• _SUPPLIED MATERIAL_:
┌──

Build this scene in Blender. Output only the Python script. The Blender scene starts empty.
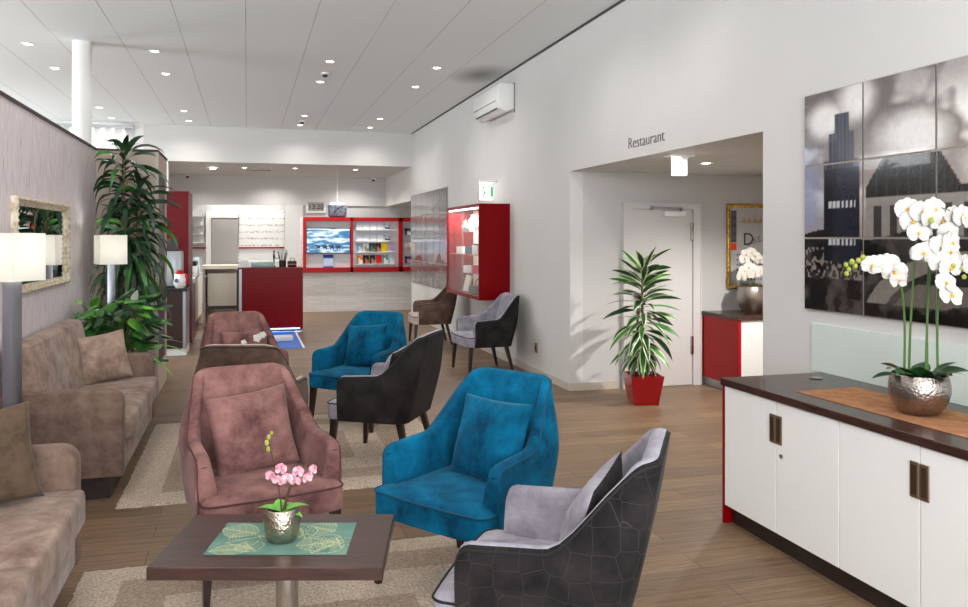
import bpy, bmesh, math, random
from math import sin, cos, pi, radians as R, sqrt, exp
from mathutils import Vector, Matrix
random.seed(7)
C = bpy.context.scene.collection
D = bpy.data

# ------------------------------------------------------------------ materials
def lin(c):
    return tuple((v/12.92 if v <= .04045 else ((v+.055)/1.055)**2.4) for v in c)
def rgb(r, g, b):
    return lin((r/255, g/255, b/255))
def mat(name, col, rough=.5, metal=0., spec=.5, sheen=0., emit=None, es=0., trans=0., alpha=1., ior=1.45, coat=0., tint=None):
    m = D.materials.new(name); m.use_nodes = True
    p = m.node_tree.nodes['Principled BSDF']
    p.inputs['Base Color'].default_value = (*col, 1)
    p.inputs['Roughness'].default_value = rough
    p.inputs['Metallic'].default_value = metal
    p.inputs['Specular IOR Level'].default_value = spec
    p.inputs['Sheen Weight'].default_value = sheen
    p.inputs['Sheen Roughness'].default_value = .35
    if tint: p.inputs['Sheen Tint'].default_value = (*tint, 1)
    p.inputs['Coat Weight'].default_value = coat
    p.inputs['Transmission Weight'].default_value = trans
    p.inputs['IOR'].default_value = ior
    p.inputs['Alpha'].default_value = alpha
    if emit:
        p.inputs['Emission Color'].default_value = (*emit, 1)
        p.inputs['Emission Strength'].default_value = es
    return m
def nd(m, t, **kw):
    n = m.node_tree.nodes.new(t)
    for k, v in kw.items():
        if k in n.inputs: n.inputs[k].default_value = v
        else: setattr(n, k, v)
    return n
def lk(m, a, ao, b, bi): m.node_tree.links.new(a.outputs[ao], b.inputs[bi])
def P(m): return m.node_tree.nodes['Principled BSDF']
def coords(m, scale=(1, 1, 1), which='Object', rot=(0, 0, 0)):
    t = nd(m, 'ShaderNodeTexCoord'); mp = nd(m, 'ShaderNodeMapping')
    mp.inputs['Scale'].default_value = scale; mp.inputs['Rotation'].default_value = rot
    lk(m, t, which, mp, 'Vector'); return mp
def ramp(m, stops):
    r = nd(m, 'ShaderNodeValToRGB'); e = r.color_ramp.elements
    while len(e) < len(stops): e.new(.5)
    for i, (p, c) in enumerate(stops):
        e[i].position = p; e[i].color = (*c, 1)
    return r
def noisy(name, c1, c2, scale=6, detail=4, dist=0., stretch=(1, 1, 1), lo=.35, hi=.65, bump=0., bscale=60, **kw):
    m = mat(name, c1, **kw)
    mp = coords(m, stretch)
    n = nd(m, 'ShaderNodeTexNoise', Scale=scale, Detail=detail, Distortion=dist)
    lk(m, mp, 'Vector', n, 'Vector')
    r = ramp(m, [(lo, c1), (hi, c2)]); lk(m, n, 'Fac', r, 'Fac'); lk(m, r, 'Color', P(m), 'Base Color')
    if bump:
        b = nd(m, 'ShaderNodeBump', Strength=bump, Distance=.01)
        n2 = nd(m, 'ShaderNodeTexNoise', Scale=bscale, Detail=2); lk(m, mp, 'Vector', n2, 'Vector')
        lk(m, n2, 'Fac', b, 'Height'); lk(m, b, 'Normal', P(m), 'Normal')
    return m
def velvet(name, c1, c2, scale=9, sheen=.5, quilt=None, tint=None):
    m = noisy(name, c1, c2, scale=scale, detail=10, dist=.25, lo=.34, hi=.66, rough=.9, spec=.15, sheen=sheen*.5, bump=.1, bscale=40, tint=tint)
    for n in m.node_tree.nodes:
        if n.type == 'TEX_NOISE' and n.inputs['Detail'].default_value > 5: n.inputs['Roughness'].default_value = .66
    if quilt:                                  # thin stitched diamond lines on the fabric
        mp = coords(m, (13, 13, 13))
        v = nd(m, 'ShaderNodeTexVoronoi', feature='DISTANCE_TO_EDGE', Scale=1.0, Randomness=.4)
        lk(m, mp, 'Vector', v, 'Vector')
        g = nd(m, 'ShaderNodeMath', operation='LESS_THAN'); g.inputs[1].default_value = .012
        lk(m, v, 'Distance', g, 0)
        src = P(m).inputs['Base Color'].links[0].from_node
        mx = nd(m, 'ShaderNodeMix', data_type='RGBA')
        lk(m, g, 0, mx, 0); m.node_tree.links.new(src.outputs['Color'], mx.inputs[6]); mx.inputs[7].default_value = (*quilt, 1)
        m.node_tree.links.new(mx.outputs[2], P(m).inputs['Base Color'])
    return m
def attr_mat(name, rough=.4, emit=0., coat=0., spec=.5):
    m = mat(name, (.5, .5, .5), rough=rough, coat=coat, spec=spec)
    a = nd(m, 'ShaderNodeAttribute', attribute_name='Col')
    lk(m, a, 'Color', P(m), 'Base Color')
    if emit:
        lk(m, a, 'Color', P(m), 'Emission Color'); P(m).inputs['Emission Strength'].default_value = emit
    return m

def wood(name, c1, c2, stretch, scale=3, rough=.35, spec=.5):
    m = noisy(name, c1, c2, scale=scale, detail=8, dist=.6, stretch=stretch, lo=.3, hi=.7, rough=rough, spec=spec)
    return m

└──

• _WHAT YOU SHOULD DO_:
Answer with a single number: the count of lines holding the word "scene".

• _WRITTEN SOLUTION_:
2